É preciso fazer deste tempo um tempo de libertação. Libertar o tempo, segundo o Cardeal, “é a atitude de descobrir o essencial, de ver o invisível e de saciar-se somente do necessário” [1]. O Tempo Comum é ocasião para se aperfeiçoar na arte de libertar o tempo para dar-lhe novo sentido.

O Comum como lugar de salvação

Temos grande dificuldade com o que é comum. A denominação deste período litúrgico causa incômodo. Quem quer ter um tempo comum? Em nossa sociedade do imediato, como vimos, até mesmo o tempo é algo angustiante, ainda mais o comum, ordinário, simples. O drama da ansiedade nos faz viver com medo do comum. Pulamos de evento em evento (até mesmo na comunidade eclesial); buscamos qualquer oportunidade que nos permita “quebrar a rotina”, ceder à inconstância. Segundo esta mentalidade o comum deve ser evitado, pois é vazio de sentido.

Todavia o fato é que o comum faz parte da vida e da vida cristã. Cabe a nós, neste tempo em que adentramos, não fugir, mas sim conhecer o seu sentido, o valor do que é ordinário, cotidiano e descobrir a sua riqueza espiritual.

Ao trilhar este “itinerário verde” (cor litúrgica do Tempo Comum), precisamos olhar para nossa própria rotina, para o próprio cotidiano, para as ações mais simples que fazem parte da agenda e do cuidado com a família, o trabalho, os amigos, a vida pública - olhar para o que mais ocupa nossas horas e nossos dias - e encontrar aí a presença do Espírito que tudo fecunda, encontrar o Deus que se fez “comum” pra nos encontrar. Assim, experimentaremos que a vida comum é lugar de salvação.

Uma Espiritualidade Integral

Quando falamos de espiritualidade, precisamos compreender que não se trata de uma única dimensão do ser humano, de um departamento íntimo e individual que precisa vez ou outra ser bem arejado.

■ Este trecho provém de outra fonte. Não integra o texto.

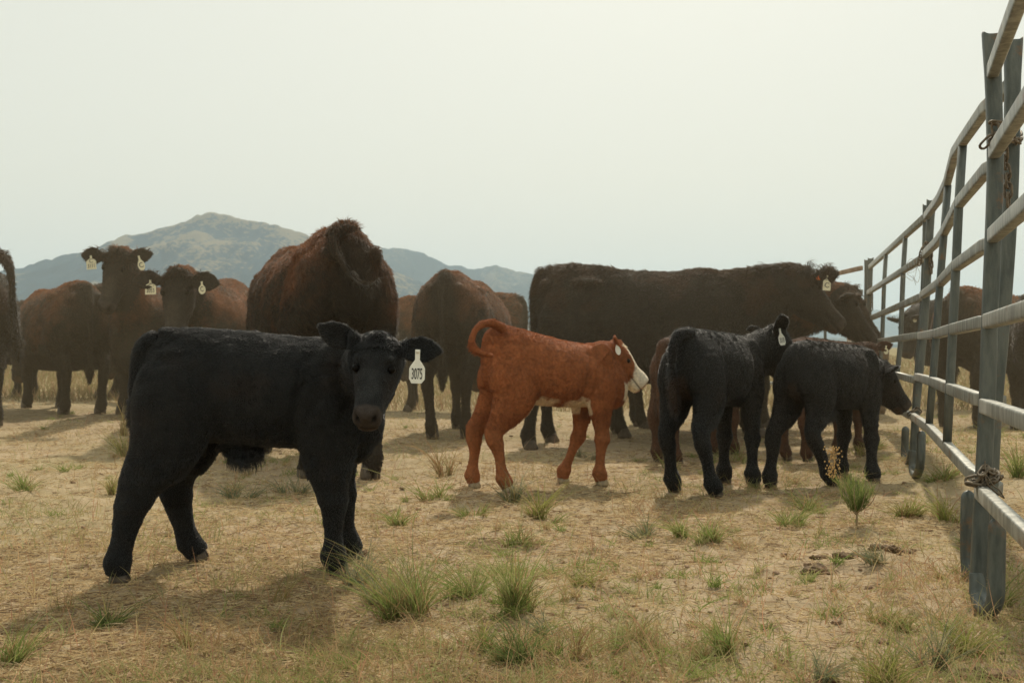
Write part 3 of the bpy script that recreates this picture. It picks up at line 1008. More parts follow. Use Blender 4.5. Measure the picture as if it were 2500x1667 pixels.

Espiritualidade é a vida como um todo da pessoa vivida no Espírito, ao modo do Deus-Trindade. Trata-se da vida no amor; vida feita dom que se faz relação. A Liturgia é a fonte e o cume desta espiritualidade [2], pois nos comunica o Espírito do Senhor.

Assim como Pedro, Tiago e João fizeram a experiência da Transfiguração na montanha, mas precisaram descer (cf. Mt 17,1-9), o Tempo Comum nos faz o convite de passar da espiritualidade da festa, à espiritualidade do cotidiano, que também encontra sua fonte na experiência litúrgica. Sobre isso, o Liturgista de Bose, Goffredo Boselli, afirma que “a pergunta decisiva, à qual é necessário dar o mais cedo possível uma resposta, não é antes de tudo como os fieis vivem a Liturgia, mas se eles vivem da Liturgia que celebram” [3].

É possível e, por isso, perigoso passar a vida celebrando bem a Liturgia sem viver da Liturgia celebrada. O Tempo Comum é, assim, um laboratório que procura assimilar as experiências pascais à vida real e cotidiana dos cristãos. “Viver da Liturgia que se celebra significa viver daquilo que a Liturgia faz viver: o perdão invocado, a Palavra de Deus escutada, a ação de graças elevada, a Eucaristia recebida como comunhão” (ibid). Quando nos abrimos à vivência segundo o Espírito que habita em nós, passamos da Liturgia do rito à Liturgia da vida.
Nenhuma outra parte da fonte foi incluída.